▸ Prompt:
Collect all lines from the listing that include the string "Write".

──────── Record set ────────

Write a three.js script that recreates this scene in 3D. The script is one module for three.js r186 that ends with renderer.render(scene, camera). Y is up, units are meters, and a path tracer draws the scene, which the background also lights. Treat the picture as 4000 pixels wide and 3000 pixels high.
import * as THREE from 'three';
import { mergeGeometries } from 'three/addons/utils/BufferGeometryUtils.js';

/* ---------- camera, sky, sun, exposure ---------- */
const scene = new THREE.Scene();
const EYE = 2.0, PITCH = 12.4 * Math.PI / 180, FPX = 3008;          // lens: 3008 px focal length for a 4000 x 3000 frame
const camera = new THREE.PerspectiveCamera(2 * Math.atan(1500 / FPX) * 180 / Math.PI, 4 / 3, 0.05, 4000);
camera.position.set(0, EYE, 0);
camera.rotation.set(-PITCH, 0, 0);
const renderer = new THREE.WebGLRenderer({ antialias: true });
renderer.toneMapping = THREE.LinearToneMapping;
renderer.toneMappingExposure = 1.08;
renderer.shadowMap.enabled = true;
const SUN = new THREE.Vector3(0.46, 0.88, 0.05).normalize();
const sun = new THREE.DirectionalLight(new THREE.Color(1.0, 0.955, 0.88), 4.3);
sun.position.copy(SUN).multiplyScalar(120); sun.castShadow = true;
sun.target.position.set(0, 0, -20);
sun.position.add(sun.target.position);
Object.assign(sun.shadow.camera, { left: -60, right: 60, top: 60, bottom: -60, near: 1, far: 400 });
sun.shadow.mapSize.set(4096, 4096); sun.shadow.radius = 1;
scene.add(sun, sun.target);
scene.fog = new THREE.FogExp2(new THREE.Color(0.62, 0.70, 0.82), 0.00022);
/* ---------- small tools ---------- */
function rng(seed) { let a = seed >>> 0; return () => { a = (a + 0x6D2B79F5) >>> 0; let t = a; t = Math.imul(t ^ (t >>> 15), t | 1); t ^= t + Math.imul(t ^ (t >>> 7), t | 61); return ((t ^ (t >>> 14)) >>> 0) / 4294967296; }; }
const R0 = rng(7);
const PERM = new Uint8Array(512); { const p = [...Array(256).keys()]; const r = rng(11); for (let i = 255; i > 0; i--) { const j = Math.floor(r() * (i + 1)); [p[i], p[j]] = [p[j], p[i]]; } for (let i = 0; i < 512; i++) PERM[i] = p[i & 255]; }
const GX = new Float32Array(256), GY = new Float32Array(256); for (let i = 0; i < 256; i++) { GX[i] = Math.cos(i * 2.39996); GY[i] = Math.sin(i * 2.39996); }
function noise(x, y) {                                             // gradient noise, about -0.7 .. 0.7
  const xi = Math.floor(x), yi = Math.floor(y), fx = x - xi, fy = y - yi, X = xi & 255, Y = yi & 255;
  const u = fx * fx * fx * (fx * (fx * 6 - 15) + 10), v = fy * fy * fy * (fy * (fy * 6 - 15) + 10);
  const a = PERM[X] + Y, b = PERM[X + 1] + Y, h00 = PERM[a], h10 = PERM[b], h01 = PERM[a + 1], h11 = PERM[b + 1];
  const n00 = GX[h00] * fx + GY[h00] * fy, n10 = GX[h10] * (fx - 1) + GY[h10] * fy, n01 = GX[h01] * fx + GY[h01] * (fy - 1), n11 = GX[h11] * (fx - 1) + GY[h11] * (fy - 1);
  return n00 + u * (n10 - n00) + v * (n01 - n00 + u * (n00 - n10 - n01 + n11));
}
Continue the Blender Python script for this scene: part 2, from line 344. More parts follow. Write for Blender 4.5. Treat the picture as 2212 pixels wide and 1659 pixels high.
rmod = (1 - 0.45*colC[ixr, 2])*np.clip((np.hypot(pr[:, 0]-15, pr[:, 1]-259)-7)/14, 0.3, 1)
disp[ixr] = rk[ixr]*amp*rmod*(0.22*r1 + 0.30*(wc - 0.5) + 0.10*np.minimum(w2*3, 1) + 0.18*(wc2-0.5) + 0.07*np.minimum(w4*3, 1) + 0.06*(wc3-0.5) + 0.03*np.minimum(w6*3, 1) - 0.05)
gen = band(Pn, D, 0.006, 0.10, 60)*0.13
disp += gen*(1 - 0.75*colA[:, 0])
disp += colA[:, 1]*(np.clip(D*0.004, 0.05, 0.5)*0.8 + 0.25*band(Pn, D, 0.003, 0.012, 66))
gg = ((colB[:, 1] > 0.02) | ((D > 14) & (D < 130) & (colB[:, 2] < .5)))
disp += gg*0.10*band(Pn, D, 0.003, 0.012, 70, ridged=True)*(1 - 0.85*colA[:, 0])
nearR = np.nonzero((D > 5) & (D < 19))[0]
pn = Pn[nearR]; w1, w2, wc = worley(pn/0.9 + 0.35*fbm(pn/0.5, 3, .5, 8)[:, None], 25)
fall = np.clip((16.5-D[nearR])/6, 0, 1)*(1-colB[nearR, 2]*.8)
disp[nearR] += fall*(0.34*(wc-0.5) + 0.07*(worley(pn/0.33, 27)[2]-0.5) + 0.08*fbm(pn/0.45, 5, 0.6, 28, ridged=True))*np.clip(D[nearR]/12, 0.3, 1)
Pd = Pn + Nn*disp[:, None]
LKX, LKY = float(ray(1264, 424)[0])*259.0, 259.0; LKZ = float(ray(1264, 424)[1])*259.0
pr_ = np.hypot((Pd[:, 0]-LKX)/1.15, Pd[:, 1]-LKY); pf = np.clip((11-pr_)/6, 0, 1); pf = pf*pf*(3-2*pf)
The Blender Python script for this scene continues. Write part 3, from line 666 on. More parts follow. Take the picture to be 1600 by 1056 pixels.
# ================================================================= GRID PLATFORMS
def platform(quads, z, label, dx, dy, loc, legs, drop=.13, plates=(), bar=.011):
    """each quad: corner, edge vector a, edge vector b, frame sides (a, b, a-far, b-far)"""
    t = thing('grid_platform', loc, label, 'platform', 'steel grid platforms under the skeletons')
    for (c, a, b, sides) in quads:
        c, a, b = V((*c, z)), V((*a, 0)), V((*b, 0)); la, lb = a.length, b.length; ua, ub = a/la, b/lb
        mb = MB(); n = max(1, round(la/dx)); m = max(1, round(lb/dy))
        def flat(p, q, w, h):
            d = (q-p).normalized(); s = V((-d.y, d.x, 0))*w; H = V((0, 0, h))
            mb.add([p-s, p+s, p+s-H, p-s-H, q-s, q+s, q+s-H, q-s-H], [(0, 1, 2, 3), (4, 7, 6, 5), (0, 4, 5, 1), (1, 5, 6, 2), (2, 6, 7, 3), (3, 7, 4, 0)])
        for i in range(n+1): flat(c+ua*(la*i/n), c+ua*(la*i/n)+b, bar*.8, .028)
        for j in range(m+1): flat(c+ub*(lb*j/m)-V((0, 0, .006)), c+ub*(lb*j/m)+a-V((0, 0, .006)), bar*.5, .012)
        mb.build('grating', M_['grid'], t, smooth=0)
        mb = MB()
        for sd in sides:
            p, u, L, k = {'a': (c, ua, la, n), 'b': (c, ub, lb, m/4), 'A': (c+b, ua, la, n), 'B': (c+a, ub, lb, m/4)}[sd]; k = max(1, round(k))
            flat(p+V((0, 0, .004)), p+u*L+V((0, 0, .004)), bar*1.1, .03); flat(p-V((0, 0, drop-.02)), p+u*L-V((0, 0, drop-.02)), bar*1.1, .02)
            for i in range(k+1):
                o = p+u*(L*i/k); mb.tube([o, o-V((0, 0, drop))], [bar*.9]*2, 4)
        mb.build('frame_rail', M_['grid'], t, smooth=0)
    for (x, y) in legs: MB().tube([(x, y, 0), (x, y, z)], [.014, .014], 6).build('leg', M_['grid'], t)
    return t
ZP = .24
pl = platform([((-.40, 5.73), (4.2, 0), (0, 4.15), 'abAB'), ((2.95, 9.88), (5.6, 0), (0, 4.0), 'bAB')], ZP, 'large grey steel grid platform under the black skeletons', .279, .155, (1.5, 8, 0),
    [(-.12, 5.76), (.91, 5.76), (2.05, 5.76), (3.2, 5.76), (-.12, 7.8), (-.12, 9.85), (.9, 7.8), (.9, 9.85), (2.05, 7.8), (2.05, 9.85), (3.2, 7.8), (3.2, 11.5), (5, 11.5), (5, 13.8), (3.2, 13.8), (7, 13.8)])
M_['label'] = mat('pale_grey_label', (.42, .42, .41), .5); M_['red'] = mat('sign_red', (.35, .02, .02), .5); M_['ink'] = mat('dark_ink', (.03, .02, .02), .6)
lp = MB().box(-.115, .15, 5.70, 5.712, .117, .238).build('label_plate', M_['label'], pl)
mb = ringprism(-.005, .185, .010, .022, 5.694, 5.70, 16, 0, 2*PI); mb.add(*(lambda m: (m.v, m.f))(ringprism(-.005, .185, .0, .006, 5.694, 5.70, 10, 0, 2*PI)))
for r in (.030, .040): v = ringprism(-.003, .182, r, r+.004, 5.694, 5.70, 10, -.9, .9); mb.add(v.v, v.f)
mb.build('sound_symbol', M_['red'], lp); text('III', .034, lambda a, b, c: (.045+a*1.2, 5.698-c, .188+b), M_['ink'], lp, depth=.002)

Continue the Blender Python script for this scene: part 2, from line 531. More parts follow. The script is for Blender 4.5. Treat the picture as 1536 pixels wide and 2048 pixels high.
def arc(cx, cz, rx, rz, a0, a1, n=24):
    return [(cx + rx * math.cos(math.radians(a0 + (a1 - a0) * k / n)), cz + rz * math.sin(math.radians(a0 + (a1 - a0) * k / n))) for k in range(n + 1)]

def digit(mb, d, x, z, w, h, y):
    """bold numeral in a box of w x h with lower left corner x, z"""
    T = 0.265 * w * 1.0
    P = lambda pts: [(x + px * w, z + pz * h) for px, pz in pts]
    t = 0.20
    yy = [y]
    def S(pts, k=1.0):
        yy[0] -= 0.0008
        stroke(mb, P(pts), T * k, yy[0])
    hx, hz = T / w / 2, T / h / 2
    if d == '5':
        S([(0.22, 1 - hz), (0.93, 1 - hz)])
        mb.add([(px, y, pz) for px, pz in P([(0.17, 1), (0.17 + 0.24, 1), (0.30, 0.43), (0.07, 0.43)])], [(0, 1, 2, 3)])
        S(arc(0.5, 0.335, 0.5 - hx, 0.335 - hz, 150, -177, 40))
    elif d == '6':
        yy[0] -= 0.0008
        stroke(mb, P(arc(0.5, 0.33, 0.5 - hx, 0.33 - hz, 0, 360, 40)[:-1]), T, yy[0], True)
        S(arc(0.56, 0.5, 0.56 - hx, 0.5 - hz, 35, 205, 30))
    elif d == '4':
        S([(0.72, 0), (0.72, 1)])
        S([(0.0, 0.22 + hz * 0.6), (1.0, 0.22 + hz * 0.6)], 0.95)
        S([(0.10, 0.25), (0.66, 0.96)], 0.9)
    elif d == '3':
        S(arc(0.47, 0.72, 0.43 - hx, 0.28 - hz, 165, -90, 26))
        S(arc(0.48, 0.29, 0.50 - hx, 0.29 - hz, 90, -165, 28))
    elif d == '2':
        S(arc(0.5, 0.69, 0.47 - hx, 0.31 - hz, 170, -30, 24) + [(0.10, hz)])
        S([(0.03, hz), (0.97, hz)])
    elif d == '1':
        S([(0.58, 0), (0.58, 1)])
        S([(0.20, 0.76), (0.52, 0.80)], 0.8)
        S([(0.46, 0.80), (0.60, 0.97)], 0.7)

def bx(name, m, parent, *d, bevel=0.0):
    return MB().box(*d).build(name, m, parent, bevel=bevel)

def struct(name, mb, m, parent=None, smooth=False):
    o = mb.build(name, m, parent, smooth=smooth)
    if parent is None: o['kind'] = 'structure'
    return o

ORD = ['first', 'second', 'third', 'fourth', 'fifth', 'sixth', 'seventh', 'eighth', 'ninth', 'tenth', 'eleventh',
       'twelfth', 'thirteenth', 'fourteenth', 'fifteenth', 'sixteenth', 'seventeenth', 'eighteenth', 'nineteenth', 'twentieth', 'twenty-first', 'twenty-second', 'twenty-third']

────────

▸ Final result:
Write a three.js script that recreates this scene in 3D. The script is one module for three.js r186 that ends with renderer.render(scene, camera). Y is up, units are meters, and a path tracer draws the scene, which the background also lights. Treat the picture as 4000 pixels wide and 3000 pixels high.
Continue the Blender Python script for this scene: part 2, from line 344. More parts follow. Write for Blender 4.5. Treat the picture as 2212 pixels wide and 1659 pixels high.
The Blender Python script for this scene continues. Write part 3, from line 666 on. More parts follow. Take the picture to be 1600 by 1056 pixels.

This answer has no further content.